EXERCISE
Every line below that contains "from" is to be copied.

SOURCE DATA
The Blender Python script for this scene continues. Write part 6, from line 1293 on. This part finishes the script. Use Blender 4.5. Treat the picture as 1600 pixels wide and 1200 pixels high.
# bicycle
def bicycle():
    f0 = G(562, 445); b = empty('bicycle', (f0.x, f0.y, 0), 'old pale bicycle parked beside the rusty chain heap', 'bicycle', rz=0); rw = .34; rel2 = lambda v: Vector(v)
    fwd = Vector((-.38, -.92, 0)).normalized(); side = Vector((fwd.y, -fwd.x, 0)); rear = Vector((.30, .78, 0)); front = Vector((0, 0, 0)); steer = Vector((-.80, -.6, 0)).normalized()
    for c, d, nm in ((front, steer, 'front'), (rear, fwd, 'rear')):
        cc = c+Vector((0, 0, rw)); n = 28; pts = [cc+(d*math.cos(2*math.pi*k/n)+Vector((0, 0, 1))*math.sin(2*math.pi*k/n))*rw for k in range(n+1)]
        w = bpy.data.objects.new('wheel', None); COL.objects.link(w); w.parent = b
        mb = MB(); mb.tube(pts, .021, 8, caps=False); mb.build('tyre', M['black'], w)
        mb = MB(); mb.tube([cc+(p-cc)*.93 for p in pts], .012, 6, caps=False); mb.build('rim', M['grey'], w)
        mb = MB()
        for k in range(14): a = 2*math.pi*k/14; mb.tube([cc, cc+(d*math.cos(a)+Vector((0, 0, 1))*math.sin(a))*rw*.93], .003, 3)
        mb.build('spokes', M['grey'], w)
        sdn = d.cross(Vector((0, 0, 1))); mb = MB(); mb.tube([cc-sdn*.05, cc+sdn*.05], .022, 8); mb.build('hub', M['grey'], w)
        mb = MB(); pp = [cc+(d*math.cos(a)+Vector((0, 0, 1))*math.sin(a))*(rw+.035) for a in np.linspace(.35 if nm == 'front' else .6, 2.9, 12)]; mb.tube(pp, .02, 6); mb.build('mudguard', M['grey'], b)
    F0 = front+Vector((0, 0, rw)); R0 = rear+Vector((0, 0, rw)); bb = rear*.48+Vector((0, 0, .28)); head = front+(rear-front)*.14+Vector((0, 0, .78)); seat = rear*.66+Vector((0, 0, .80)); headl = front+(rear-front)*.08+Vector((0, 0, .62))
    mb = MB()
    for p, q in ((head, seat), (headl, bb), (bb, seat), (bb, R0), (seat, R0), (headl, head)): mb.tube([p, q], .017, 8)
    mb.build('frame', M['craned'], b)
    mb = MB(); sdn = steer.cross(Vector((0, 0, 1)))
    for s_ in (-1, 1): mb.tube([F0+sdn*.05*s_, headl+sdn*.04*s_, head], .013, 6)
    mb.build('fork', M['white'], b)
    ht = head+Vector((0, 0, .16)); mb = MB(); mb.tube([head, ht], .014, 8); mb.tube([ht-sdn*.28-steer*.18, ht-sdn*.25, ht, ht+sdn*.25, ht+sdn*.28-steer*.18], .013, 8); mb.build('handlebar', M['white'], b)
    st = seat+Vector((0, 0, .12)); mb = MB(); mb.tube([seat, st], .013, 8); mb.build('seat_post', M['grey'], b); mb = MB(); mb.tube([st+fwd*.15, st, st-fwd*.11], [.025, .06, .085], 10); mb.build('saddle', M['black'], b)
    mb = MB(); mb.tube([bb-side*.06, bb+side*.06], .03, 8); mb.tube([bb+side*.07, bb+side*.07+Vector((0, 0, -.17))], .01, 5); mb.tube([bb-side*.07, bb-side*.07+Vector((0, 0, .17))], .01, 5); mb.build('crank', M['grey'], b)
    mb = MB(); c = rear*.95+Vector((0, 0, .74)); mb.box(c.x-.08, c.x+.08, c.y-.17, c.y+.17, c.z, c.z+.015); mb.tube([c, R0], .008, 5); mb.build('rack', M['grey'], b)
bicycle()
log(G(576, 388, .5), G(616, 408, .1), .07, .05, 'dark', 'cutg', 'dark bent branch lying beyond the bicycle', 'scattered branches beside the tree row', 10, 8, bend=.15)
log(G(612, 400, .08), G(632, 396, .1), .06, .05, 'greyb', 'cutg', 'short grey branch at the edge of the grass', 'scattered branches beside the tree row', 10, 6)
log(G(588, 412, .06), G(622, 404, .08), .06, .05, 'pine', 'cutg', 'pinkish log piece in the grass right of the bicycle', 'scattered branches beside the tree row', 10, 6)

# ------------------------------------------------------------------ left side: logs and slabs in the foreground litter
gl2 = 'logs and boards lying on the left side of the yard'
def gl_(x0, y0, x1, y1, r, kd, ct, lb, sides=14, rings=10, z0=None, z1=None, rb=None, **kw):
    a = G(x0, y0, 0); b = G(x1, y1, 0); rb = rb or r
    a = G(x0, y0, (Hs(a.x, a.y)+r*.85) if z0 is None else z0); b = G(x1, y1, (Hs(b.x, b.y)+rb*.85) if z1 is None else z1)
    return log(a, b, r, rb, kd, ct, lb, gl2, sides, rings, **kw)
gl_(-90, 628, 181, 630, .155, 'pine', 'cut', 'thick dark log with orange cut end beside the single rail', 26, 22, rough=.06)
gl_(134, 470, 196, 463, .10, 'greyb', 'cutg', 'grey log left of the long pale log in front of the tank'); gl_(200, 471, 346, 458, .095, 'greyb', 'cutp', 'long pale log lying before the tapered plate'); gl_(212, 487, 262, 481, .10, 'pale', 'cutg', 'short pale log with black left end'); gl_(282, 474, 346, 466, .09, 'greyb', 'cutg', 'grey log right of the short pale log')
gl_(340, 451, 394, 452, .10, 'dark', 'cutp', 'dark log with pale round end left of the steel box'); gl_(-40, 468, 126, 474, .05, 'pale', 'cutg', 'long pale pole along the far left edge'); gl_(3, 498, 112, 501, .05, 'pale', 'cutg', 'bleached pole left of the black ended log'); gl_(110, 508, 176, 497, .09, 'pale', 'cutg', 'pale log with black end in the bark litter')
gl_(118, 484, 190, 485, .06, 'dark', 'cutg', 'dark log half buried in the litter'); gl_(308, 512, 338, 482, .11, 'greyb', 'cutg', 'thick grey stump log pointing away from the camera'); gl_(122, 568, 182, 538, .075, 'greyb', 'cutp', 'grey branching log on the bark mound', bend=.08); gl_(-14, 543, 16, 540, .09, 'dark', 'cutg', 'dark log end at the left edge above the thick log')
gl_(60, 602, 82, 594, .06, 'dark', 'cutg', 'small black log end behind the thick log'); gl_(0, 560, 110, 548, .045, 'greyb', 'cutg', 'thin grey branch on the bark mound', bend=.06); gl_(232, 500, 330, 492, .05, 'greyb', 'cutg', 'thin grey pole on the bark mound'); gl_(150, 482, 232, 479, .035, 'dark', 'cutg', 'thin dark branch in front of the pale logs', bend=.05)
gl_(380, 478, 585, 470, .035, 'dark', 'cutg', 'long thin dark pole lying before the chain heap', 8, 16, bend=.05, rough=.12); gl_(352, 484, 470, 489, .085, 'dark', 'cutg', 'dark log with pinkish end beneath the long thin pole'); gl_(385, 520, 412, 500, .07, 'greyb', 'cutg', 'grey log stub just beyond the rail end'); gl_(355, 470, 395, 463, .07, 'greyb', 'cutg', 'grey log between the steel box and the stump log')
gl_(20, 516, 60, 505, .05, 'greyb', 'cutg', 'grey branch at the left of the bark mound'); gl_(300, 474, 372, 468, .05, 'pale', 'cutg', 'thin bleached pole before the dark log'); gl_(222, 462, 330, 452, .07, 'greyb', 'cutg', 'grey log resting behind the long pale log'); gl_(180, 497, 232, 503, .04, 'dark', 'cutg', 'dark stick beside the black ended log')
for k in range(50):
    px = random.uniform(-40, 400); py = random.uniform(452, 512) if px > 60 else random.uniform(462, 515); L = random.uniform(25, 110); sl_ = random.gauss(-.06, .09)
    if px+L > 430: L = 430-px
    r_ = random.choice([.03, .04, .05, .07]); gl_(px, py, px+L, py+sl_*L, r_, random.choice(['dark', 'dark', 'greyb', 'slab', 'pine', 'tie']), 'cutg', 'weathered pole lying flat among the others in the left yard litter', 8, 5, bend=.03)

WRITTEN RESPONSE
The Blender Python script for this scene continues. Write part 6, from line 1293 on. This part finishes the script. Use Blender 4.5. Treat the picture as 1600 pixels wide and 1200 pixels high.
gl_(118, 484, 190, 485, .06, 'dark', 'cutg', 'dark log half buried in the litter'); gl_(308, 512, 338, 482, .11, 'greyb', 'cutg', 'thick grey stump log pointing away from the camera'); gl_(122, 568, 182, 538, .075, 'greyb', 'cutp', 'grey branching log on the bark mound', bend=.08); gl_(-14, 543, 16, 540, .09, 'dark', 'cutg', 'dark log end at the left edge above the thick log')